** Exercise aim **
Your task is to copy the listing exactly, with the pictures left out.

** Dataset content **

╔══

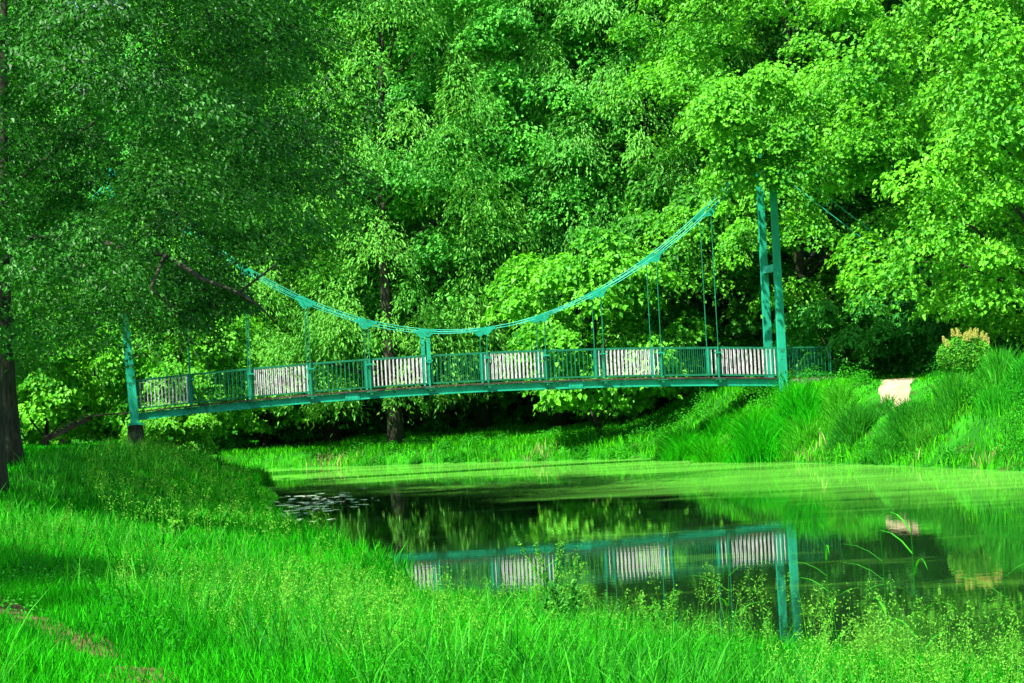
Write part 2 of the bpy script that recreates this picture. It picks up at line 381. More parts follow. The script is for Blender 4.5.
# seeding grasses (panicles)
def panicles(name,P,h,label,mat,size=.011,spread=.06,k=40,plen=.30):
    z=height(P); n=len(P)
    V,c,L,kk=blades(P,z,h,np.full(n,.006),.25,3)
    tips=V.reshape(n,-1,3)[:,-1]; mids=V.reshape(n,-1,3)[:,4]
    T=R.uniform(0,1,(n,k)); ax=(tips-mids); ax/=np.linalg.norm(ax,axis=1)[:,None]
    C=tips[:,None,:]-ax[:,None,:]*(T*plen)[:,:,None]
    sp=spread*(.15+np.sin(np.pi*np.clip(T,.05,1))**.8); a=R.uniform(0,2*np.pi,(n,k)); rr=sp*R.uniform(.2,1,(n,k))
    C[:,:,0]+=np.cos(a)*rr; C[:,:,1]+=np.sin(a)*rr; C[:,:,2]+=R.uniform(-.01,.02,(n,k))
    C=C.reshape(-1,3); Lv=leaf_arrays(C,None,R.uniform(.6,1.3,len(C))*size*2,R.uniform(.6,1.2,len(C))*size)
    V2=np.concatenate([V,Lv[0]]); c2=np.concatenate([c,Lv[1]]); L2=np.concatenate([L,Lv[2]+len(V)])
    t=np.concatenate([np.repeat(R.uniform(0,.3,n),kk),np.repeat(R.uniform(.3,1,len(C)),2)])
    return tag(mobj(name,raw_mesh(name,V2,c2,L2,mat,tint=t)),label,'grass',kind='stuff')


def herbs(name,P,hh,rad,leaf,per,label,mat,cat='weeds',color=(1,1,1)):
    n=len(P); z=height(P); A=[]
    d=unit(R.normal(size=(n,per,3))); d[:,:,2]=np.abs(d[:,:,2])
    rr=R.uniform(.35,1,(n,per))**.6
    C=np.empty((n,per,3)); C[:,:,0]=P[:,0:1]+d[:,:,0]*rr*rad[:,None]; C[:,:,1]=P[:,1:2]+d[:,:,1]*rr*rad[:,None]
    C[:,:,2]=(z[:,None]+d[:,:,2]*rr*hh[:,None]); C=C.reshape(-1,3); dd=d.reshape(-1,3)
    V,c,L=leaf_arrays(C,dd*.6+np.array([0,0,.6])+R.normal(size=C.shape)*.4,leaf*R.uniform(.6,1.4,len(C)),leaf*R.uniform(.35,.7,len(C)),unit(dd)+np.array([0,0,.3]))
    t=np.clip(np.repeat(R.uniform(0,.7,n),per)+R.uniform(-.15,.4,len(C)),0,1)
    o=mobj(name,raw_mesh(name,V,c,L,M[mat],tint=np.repeat(t,2))); o.color=(*color,1); return tag(o,label,cat,kind='stuff')
P=scatter(1500,-10,20,60,101,lambda q: rightside(q)&(chain_dist(q,RB)<5.0)&(chain_dist(q,PATH_R)>1.1)&(clump(q,1.7,11)>.42))
P=P[:420]; k_=R.uniform(.35,1,len(P))*np.where(P[:,0]>2,1,.6)
herbs('bank_herbs',P,.85*k_,.55*k_+.1,.085,170,'leafy weeds bulging out of the grass on the far bank','reed')
P=scatter_y(1300,14,60,0,lambda q: leftside(q)&(chain_dist(q,LB)<7)&(clump(q,1.2,12)>.5))
k_=R.uniform(.4,1,len(P)); herbs('shore_herbs',P,.42*k_,.26*k_+.05,.045,110,'leafy weeds mixed into the grass along the near shore','reed',color=(.8,.9,1))
P=scatter_y(6500,12.0,38,0,lambda q: leftside(q)&(clump(q,1.1,4)>.55)&(chain_dist(q,PATH_L)>1.2))
P=P[R.uniform(0,1,len(P))<np.clip(1.2-chain_dist(P,LB)/11,.06,1)]
panicles('flowering_grass',P,.34+(.42+.3*np.clip(P[:,0]/2+.5,0,1))*R.uniform(0,1,len(P))**2,'pale yellow green seed heads standing above the foreground grass near the shore',M['panicle'])
P=scatter(2200,-14,-1,38,80,lambda q: leftside(q)&(chain_dist(q,LB)<4))
panicles('flowering_grass',P,.5+.4*R.uniform(0,1,len(P)),'pale feathery seed heads in the tall grass along the left shore',M['panicle'],size=.02,spread=.1,k=14)

# ------------------------------------------------------------------ trees
def crown_mesh(name,mat,seed,H,Rr,zb,nl,per,lr,leaf,droop=.35,fine=False,flat=.6,shape=1.0,surf=.45,upb=.55,extra=None):
    rng=np.random.default_rng(seed)
    th=rng.uniform(0,2*np.pi,nl); t=rng.uniform(0,1,nl)
    hz=H-zb
    prof=lambda t: np.sqrt(np.clip(1-(np.abs(t-.42)/np.where(t>.42,.60,.52))**2.2,0.02,1))**shape
    rad=(1-(1-surf)*rng.uniform(0,1,nl)**1.6)
    bump=1+.16*np.sin(3*th+seed)*np.cos(7*t+seed)+.10*np.sin(5*th+9*t)
    rho=Rr*prof(t)*rad*bump
    C=np.stack([np.cos(th)*rho,np.sin(th)*rho,zb+hz*t],1)
    if extra: C[:len(extra)]=np.array(extra)
    lrad=lr*rng.uniform(.55,1.25,nl)*(.75+.4*prof(t))
    n=nl*per; li=np.repeat(np.arange(nl),per)
    d=rng.normal(size=(n,3)); d[:,2]=np.abs(d[:,2])*.9-.22*rng.uniform(0,1,n); d=unit(d)
    # break each lobe into twigs so that its outline is ragged
    tw=1+.28*np.sin(d[:,0]*9+li*1.7)*np.sin(d[:,1]*8+li)+rng.normal(size=n)*.10
    rr=lrad[li]*np.clip(tw,.35,1.5)*rng.uniform(.55,1.02,n)**.5
    Pp=C[li]+d*rr[:,None]*np.array([1,1,flat])
    hd=np.hypot(d[:,0],d[:,1])*rr
    Pp[:,2]-=droop*hd**2/np.maximum(lrad[li],.1)
    out=unit(C*np.array([1,1,0])+1e-4)[li]
    Pp[:,:2]+=out[:,:2]*0
    nr=d*.55+out*.25+np.array([0,0,upb])+rng.normal(size=(n,3))*.42
    ax=unit(d*np.array([1,1,0])+out*.4+1e-3)+np.array([0,0,-.45 if not fine else -1.6])
    sz=leaf[0]*rng.uniform(.65,1.3,n)
    V,c,L=leaf_arrays(Pp,nr,sz,sz*leaf[1],ax,rng=rng)
    tint=np.clip(rng.uniform(0,1,nl)[li]*.45+rng.uniform(0,.75,n),0,1)
    return raw_mesh(name,V,c,L,mat,tint=np.repeat(tint,2)), C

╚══

** Result **
Write part 2 of the bpy script that recreates this picture. It picks up at line 381. More parts follow. The script is for Blender 4.5.
# seeding grasses (panicles)
def panicles(name,P,h,label,mat,size=.011,spread=.06,k=40,plen=.30):
    z=height(P); n=len(P)
    V,c,L,kk=blades(P,z,h,np.full(n,.006),.25,3)
    tips=V.reshape(n,-1,3)[:,-1]; mids=V.reshape(n,-1,3)[:,4]
    T=R.uniform(0,1,(n,k)); ax=(tips-mids); ax/=np.linalg.norm(ax,axis=1)[:,None]
    C=tips[:,None,:]-ax[:,None,:]*(T*plen)[:,:,None]
    sp=spread*(.15+np.sin(np.pi*np.clip(T,.05,1))**.8); a=R.uniform(0,2*np.pi,(n,k)); rr=sp*R.uniform(.2,1,(n,k))
    C[:,:,0]+=np.cos(a)*rr; C[:,:,1]+=np.sin(a)*rr; C[:,:,2]+=R.uniform(-.01,.02,(n,k))
    C=C.reshape(-1,3); Lv=leaf_arrays(C,None,R.uniform(.6,1.3,len(C))*size*2,R.uniform(.6,1.2,len(C))*size)
    V2=np.concatenate([V,Lv[0]]); c2=np.concatenate([c,Lv[1]]); L2=np.concatenate([L,Lv[2]+len(V)])
    t=np.concatenate([np.repeat(R.uniform(0,.3,n),kk),np.repeat(R.uniform(.3,1,len(C)),2)])
    return tag(mobj(name,raw_mesh(name,V2,c2,L2,mat,tint=t)),label,'grass',kind='stuff')


def herbs(name,P,hh,rad,leaf,per,label,mat,cat='weeds',color=(1,1,1)):
    n=len(P); z=height(P); A=[]
    d=unit(R.normal(size=(n,per,3))); d[:,:,2]=np.abs(d[:,:,2])
    rr=R.uniform(.35,1,(n,per))**.6
    C=np.empty((n,per,3)); C[:,:,0]=P[:,0:1]+d[:,:,0]*rr*rad[:,None]; C[:,:,1]=P[:,1:2]+d[:,:,1]*rr*rad[:,None]
    C[:,:,2]=(z[:,None]+d[:,:,2]*rr*hh[:,None]); C=C.reshape(-1,3); dd=d.reshape(-1,3)
    V,c,L=leaf_arrays(C,dd*.6+np.array([0,0,.6])+R.normal(size=C.shape)*.4,leaf*R.uniform(.6,1.4,len(C)),leaf*R.uniform(.35,.7,len(C)),unit(dd)+np.array([0,0,.3]))
    t=np.clip(np.repeat(R.uniform(0,.7,n),per)+R.uniform(-.15,.4,len(C)),0,1)
    o=mobj(name,raw_mesh(name,V,c,L,M[mat],tint=np.repeat(t,2))); o.color=(*color,1); return tag(o,label,cat,kind='stuff')
P=scatter(1500,-10,20,60,101,lambda q: rightside(q)&(chain_dist(q,RB)<5.0)&(chain_dist(q,PATH_R)>1.1)&(clump(q,1.7,11)>.42))
P=P[:420]; k_=R.uniform(.35,1,len(P))*np.where(P[:,0]>2,1,.6)
herbs('bank_herbs',P,.85*k_,.55*k_+.1,.085,170,'leafy weeds bulging out of the grass on the far bank','reed')
P=scatter_y(1300,14,60,0,lambda q: leftside(q)&(chain_dist(q,LB)<7)&(clump(q,1.2,12)>.5))
k_=R.uniform(.4,1,len(P)); herbs('shore_herbs',P,.42*k_,.26*k_+.05,.045,110,'leafy weeds mixed into the grass along the near shore','reed',color=(.8,.9,1))
P=scatter_y(6500,12.0,38,0,lambda q: leftside(q)&(clump(q,1.1,4)>.55)&(chain_dist(q,PATH_L)>1.2))
P=P[R.uniform(0,1,len(P))<np.clip(1.2-chain_dist(P,LB)/11,.06,1)]
panicles('flowering_grass',P,.34+(.42+.3*np.clip(P[:,0]/2+.5,0,1))*R.uniform(0,1,len(P))**2,'pale yellow green seed heads standing above the foreground grass near the shore',M['panicle'])
P=scatter(2200,-14,-1,38,80,lambda q: leftside(q)&(chain_dist(q,LB)<4))
panicles('flowering_grass',P,.5+.4*R.uniform(0,1,len(P)),'pale feathery seed heads in the tall grass along the left shore',M['panicle'],size=.02,spread=.1,k=14)

# ------------------------------------------------------------------ trees
def crown_mesh(name,mat,seed,H,Rr,zb,nl,per,lr,leaf,droop=.35,fine=False,flat=.6,shape=1.0,surf=.45,upb=.55,extra=None):
    rng=np.random.default_rng(seed)
    th=rng.uniform(0,2*np.pi,nl); t=rng.uniform(0,1,nl)
    hz=H-zb
    prof=lambda t: np.sqrt(np.clip(1-(np.abs(t-.42)/np.where(t>.42,.60,.52))**2.2,0.02,1))**shape
    rad=(1-(1-surf)*rng.uniform(0,1,nl)**1.6)
    bump=1+.16*np.sin(3*th+seed)*np.cos(7*t+seed)+.10*np.sin(5*th+9*t)
    rho=Rr*prof(t)*rad*bump
    C=np.stack([np.cos(th)*rho,np.sin(th)*rho,zb+hz*t],1)
    if extra: C[:len(extra)]=np.array(extra)
    lrad=lr*rng.uniform(.55,1.25,nl)*(.75+.4*prof(t))
    n=nl*per; li=np.repeat(np.arange(nl),per)
    d=rng.normal(size=(n,3)); d[:,2]=np.abs(d[:,2])*.9-.22*rng.uniform(0,1,n); d=unit(d)
    # break each lobe into twigs so that its outline is ragged
    tw=1+.28*np.sin(d[:,0]*9+li*1.7)*np.sin(d[:,1]*8+li)+rng.normal(size=n)*.10
    rr=lrad[li]*np.clip(tw,.35,1.5)*rng.uniform(.55,1.02,n)**.5
    Pp=C[li]+d*rr[:,None]*np.array([1,1,flat])
    hd=np.hypot(d[:,0],d[:,1])*rr
    Pp[:,2]-=droop*hd**2/np.maximum(lrad[li],.1)
    out=unit(C*np.array([1,1,0])+1e-4)[li]
    Pp[:,:2]+=out[:,:2]*0
    nr=d*.55+out*.25+np.array([0,0,upb])+rng.normal(size=(n,3))*.42
    ax=unit(d*np.array([1,1,0])+out*.4+1e-3)+np.array([0,0,-.45 if not fine else -1.6])
    sz=leaf[0]*rng.uniform(.65,1.3,n)
    V,c,L=leaf_arrays(Pp,nr,sz,sz*leaf[1],ax,rng=rng)
    tint=np.clip(rng.uniform(0,1,nl)[li]*.45+rng.uniform(0,.75,n),0,1)
    return raw_mesh(name,V,c,L,mat,tint=np.repeat(tint,2)), C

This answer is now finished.